Kashgar’s old city: the endgame
May 22, 2012 | openDemocracy | By Henryk Szadziewski
Time is almost up for the old city of Kashgar. For the last three years, and over the silence of the international community, the din of bulldozers has reverberated across this ancient Silk Road hub. The demolition of the heart of Kashgar, a process↑ accompanied by countless individual stories of loss, heralds the end of a distinct Uyghur culture. In the People’s Republic of China, development planning equates to a no-choice acceptance of whatever blueprint for the future of communities the party-state chooses.

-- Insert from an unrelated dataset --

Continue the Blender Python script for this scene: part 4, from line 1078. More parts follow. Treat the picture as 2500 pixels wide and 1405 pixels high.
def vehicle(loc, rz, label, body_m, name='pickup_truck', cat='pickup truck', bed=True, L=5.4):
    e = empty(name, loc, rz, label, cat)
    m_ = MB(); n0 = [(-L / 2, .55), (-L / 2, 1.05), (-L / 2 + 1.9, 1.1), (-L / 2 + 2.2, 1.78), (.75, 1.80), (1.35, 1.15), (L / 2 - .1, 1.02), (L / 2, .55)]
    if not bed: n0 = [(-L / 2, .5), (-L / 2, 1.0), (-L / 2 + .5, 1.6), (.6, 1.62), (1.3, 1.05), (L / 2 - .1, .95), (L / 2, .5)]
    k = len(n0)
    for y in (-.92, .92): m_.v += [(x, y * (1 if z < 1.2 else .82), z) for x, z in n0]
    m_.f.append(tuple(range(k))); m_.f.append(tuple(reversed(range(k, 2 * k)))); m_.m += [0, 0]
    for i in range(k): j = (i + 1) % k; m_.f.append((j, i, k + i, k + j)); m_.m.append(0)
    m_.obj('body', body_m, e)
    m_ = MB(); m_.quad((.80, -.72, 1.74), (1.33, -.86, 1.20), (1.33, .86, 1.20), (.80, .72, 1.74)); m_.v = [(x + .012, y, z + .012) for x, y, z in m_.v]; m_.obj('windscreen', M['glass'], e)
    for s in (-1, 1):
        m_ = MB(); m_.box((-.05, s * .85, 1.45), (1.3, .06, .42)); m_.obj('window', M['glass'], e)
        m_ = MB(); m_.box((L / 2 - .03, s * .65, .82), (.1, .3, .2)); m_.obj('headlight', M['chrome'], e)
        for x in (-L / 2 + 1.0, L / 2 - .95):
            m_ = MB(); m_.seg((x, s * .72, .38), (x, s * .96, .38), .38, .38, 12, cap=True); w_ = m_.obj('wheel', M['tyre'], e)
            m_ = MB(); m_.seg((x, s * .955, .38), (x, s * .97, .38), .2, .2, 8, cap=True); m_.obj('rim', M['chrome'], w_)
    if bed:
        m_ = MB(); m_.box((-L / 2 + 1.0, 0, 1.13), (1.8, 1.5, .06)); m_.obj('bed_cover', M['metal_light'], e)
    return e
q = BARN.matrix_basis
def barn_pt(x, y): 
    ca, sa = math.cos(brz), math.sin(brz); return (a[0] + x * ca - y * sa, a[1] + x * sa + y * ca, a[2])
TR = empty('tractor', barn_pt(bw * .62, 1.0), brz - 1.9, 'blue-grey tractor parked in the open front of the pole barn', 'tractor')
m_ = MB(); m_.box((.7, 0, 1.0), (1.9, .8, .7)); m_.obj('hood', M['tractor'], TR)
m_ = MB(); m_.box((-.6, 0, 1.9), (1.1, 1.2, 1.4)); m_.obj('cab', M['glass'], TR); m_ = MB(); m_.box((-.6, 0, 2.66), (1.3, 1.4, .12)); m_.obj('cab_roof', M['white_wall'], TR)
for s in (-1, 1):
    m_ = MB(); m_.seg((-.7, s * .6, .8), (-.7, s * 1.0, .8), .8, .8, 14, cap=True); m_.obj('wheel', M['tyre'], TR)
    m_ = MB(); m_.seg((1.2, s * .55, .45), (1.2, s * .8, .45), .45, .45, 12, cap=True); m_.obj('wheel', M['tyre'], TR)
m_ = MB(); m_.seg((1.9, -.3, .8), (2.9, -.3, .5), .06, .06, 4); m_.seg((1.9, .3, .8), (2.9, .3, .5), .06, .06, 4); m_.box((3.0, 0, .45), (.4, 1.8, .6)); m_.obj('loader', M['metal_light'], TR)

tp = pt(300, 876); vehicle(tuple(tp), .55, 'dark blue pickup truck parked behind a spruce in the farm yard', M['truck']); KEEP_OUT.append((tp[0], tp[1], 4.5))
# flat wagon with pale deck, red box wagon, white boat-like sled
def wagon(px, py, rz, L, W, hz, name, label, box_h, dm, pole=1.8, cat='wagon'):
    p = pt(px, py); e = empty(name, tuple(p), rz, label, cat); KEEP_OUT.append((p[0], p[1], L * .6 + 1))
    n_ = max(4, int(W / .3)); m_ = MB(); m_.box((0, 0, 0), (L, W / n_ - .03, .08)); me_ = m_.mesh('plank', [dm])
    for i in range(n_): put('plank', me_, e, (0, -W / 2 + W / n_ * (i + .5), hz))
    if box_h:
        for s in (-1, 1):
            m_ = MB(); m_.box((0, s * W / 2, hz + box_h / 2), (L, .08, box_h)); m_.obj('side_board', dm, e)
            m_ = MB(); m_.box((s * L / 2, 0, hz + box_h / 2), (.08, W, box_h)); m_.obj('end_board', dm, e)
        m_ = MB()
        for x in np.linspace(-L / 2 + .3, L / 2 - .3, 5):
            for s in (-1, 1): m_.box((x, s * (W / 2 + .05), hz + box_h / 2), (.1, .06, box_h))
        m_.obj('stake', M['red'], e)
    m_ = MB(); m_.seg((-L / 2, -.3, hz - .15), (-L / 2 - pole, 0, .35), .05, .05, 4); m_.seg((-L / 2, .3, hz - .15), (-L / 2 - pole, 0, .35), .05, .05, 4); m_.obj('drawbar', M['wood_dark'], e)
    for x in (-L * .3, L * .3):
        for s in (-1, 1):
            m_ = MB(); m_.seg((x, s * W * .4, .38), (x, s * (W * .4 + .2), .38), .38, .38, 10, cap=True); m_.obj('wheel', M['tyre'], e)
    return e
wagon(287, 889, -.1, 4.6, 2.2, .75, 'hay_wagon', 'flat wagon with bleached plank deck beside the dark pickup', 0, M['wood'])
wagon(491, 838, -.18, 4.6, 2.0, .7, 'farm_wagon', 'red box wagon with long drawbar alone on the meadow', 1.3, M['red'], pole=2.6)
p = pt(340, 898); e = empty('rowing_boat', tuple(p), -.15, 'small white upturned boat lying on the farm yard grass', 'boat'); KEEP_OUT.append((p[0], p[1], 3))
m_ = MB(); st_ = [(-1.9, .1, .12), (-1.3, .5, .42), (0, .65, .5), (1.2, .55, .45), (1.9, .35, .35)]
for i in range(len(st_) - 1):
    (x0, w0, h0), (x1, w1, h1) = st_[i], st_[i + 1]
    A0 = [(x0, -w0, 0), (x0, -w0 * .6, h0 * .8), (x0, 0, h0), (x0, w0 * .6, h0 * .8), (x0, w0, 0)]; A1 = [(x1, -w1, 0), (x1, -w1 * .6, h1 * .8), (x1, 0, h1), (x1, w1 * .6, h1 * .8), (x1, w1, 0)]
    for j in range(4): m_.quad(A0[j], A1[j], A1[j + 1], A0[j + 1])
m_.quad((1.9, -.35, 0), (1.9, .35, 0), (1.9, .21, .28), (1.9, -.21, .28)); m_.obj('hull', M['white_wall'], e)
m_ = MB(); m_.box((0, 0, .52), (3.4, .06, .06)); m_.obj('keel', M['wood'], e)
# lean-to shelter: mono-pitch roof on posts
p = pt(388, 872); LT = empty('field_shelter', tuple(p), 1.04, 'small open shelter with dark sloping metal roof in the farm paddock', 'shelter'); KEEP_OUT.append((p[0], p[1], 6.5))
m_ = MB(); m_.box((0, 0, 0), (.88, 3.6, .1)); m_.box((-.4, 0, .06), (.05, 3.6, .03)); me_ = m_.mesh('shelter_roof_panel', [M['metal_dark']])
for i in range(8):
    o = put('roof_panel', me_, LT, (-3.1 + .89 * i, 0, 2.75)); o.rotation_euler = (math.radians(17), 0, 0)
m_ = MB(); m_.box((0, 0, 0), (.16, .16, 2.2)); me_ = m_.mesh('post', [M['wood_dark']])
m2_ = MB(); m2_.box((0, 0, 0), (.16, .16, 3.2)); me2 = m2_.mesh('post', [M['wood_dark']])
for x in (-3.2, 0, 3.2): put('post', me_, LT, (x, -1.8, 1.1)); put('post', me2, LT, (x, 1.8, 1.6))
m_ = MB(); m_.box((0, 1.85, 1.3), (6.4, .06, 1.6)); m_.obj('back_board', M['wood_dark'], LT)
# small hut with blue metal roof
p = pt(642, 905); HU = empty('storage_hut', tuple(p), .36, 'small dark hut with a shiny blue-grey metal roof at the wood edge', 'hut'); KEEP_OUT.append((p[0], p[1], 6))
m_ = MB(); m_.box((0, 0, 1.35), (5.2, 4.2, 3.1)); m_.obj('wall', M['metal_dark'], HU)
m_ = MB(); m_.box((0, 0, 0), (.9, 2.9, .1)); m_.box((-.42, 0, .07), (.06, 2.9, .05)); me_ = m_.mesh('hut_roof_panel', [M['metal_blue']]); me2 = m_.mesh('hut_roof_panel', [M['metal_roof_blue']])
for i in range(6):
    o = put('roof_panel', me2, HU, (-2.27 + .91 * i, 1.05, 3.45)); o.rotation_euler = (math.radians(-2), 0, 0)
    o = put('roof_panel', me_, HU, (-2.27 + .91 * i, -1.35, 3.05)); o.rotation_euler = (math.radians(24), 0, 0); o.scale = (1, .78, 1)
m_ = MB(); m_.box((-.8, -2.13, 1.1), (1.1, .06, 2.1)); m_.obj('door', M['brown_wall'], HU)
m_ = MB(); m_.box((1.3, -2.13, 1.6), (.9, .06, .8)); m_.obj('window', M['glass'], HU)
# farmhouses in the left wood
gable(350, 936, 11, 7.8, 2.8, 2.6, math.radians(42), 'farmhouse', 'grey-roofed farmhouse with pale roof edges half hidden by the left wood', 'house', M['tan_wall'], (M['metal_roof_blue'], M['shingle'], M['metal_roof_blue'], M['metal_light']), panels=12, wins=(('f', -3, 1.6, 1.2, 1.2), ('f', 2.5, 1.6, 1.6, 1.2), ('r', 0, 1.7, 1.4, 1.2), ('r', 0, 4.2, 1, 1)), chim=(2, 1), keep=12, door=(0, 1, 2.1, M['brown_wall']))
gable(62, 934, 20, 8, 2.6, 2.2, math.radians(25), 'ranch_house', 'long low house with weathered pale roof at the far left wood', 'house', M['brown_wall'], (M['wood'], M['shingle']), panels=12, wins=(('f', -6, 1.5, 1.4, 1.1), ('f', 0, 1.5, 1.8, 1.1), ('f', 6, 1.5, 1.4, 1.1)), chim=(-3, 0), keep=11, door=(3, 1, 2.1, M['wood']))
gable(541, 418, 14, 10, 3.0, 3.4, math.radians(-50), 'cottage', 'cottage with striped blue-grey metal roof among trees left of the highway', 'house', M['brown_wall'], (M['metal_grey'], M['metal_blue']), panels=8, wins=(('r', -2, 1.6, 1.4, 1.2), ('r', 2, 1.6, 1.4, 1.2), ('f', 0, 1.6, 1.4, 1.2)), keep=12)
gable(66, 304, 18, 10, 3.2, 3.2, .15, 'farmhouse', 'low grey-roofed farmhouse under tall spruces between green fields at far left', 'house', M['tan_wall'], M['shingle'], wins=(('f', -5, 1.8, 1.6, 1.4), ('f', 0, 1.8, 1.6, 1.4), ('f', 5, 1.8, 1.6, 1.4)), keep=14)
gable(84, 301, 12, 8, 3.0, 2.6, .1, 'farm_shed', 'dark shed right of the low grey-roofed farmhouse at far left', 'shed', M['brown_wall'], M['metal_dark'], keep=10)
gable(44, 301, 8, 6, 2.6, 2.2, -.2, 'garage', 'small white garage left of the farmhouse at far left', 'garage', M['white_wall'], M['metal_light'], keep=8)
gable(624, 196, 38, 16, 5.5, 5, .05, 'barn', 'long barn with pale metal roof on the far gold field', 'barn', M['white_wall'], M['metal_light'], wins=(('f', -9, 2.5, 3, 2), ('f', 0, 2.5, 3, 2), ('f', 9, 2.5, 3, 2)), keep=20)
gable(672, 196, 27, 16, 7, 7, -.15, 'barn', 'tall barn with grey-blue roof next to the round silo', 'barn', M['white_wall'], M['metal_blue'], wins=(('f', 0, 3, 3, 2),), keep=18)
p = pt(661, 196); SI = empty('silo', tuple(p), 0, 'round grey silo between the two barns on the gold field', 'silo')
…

Kashgar old city has long held a central place in Uyghur culture and history↑ . A distinguished line of Uyghur scholars, such as the renowned 11th-century Turkic-language lexicographer Mahmud Kashgari↑ , made Kashgar a focal point of learning. Throughout its many-layered existence – as a major Silk Road↑ trading axis, “great game” listening-post and birthplace of the first East Turkestan↑ republic – the Turkic people of this urban oasis have formed the core of its ingenuity and progress. It can be said without exaggeration that Kashgar old city is the physical embodiment of Uyghur history; but it is also, amid the current desecration, the source of Uyghur thinking on the Uyghurs’ own preferred course of development.